- 戦争絵
- 戦争絵とは
ようさいのぶかず さく「くれんじょうだいげきせんのず」 楊斎延一 作「九連城大激戦之図」 /ホームメイト

「九連城大激戦之図」は、1894年(明治27年)から1895年(明治28年)にかけて行われた「日清戦争」における陸戦のひとつ「鴨緑江作戦」(おうりょくこうさくせん)を描いた3枚続きの戦争絵です。
日本軍は朝鮮と清国の国境にある鴨緑江に橋を架け、清国領内に進攻。清国軍は迎え撃ち、激しい戦闘が行われますが、日本軍の猛攻に耐えかねた清国軍は退却し、日本軍は「九連城」を制圧しました。

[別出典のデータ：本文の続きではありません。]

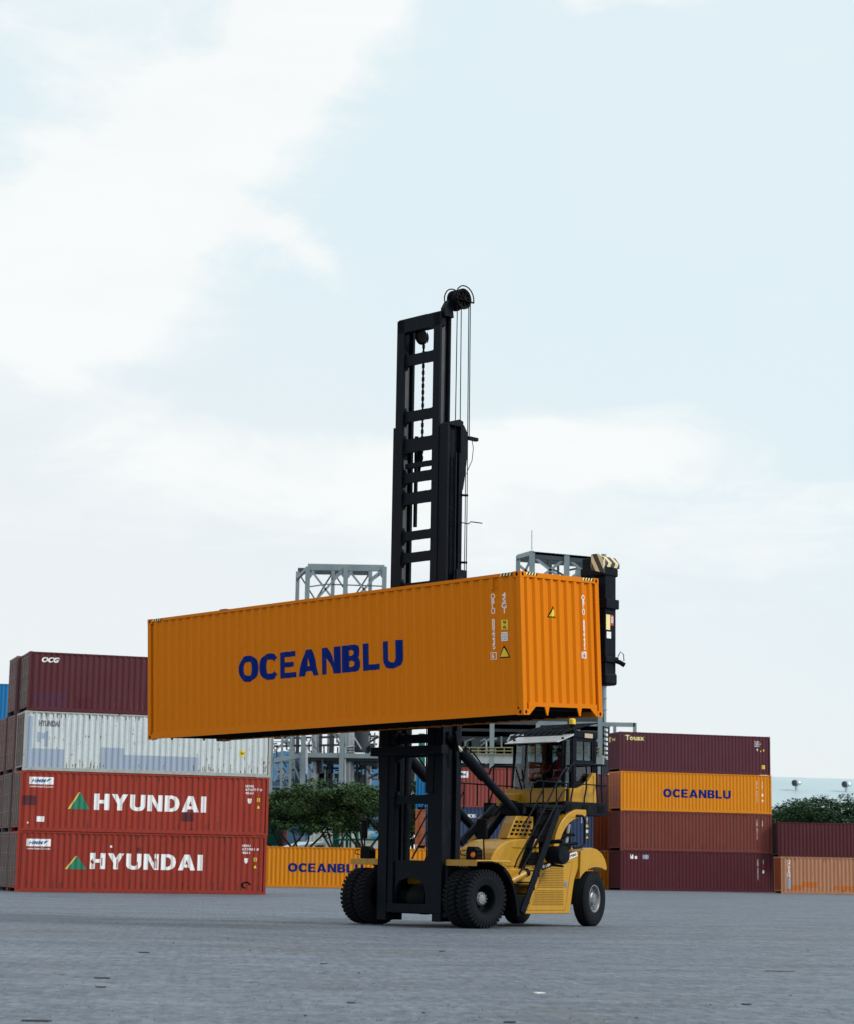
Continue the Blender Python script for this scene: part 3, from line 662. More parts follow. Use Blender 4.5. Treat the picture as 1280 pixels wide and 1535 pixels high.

中央奥にはかつて桑名藩士であった陸軍歩兵第10旅団長「立見尚文」(たつみなおふみ)少将が、右側には「佐藤正」(さとうただし)大佐が描かれています。立見尚文少将は幕末から明治において最高の指揮官と言われ、日清戦争ののちに勃発した「日露戦争」においては陸軍中将として第8師団を率いました。
本戦争絵を描いたのは、明治時代に活躍した浮世絵師「楊斎延一」(ようさいのぶかず)です。美人画を得意とした江戸時代から明治時代にかけての浮世絵師「楊洲周延」(ようしゅうちかのぶ)の門人で、日清戦争や日露戦争などの戦争絵を多く手掛け有名となりました。その他、師の得意とした美人画や風俗画、名所絵なども描いています。
■浮世絵に描かれた刀剣
鴨緑江作戦が行われた1894年(明治27年)の陸軍は、国産小銃としてはじめて開発された村田銃を用いていました。村田銃の先端には「銃剣」と呼ばれる短剣が装着され、兵士達は敵を突き刺すなど、槍のように扱いながら近接戦闘をこなしていたとされます。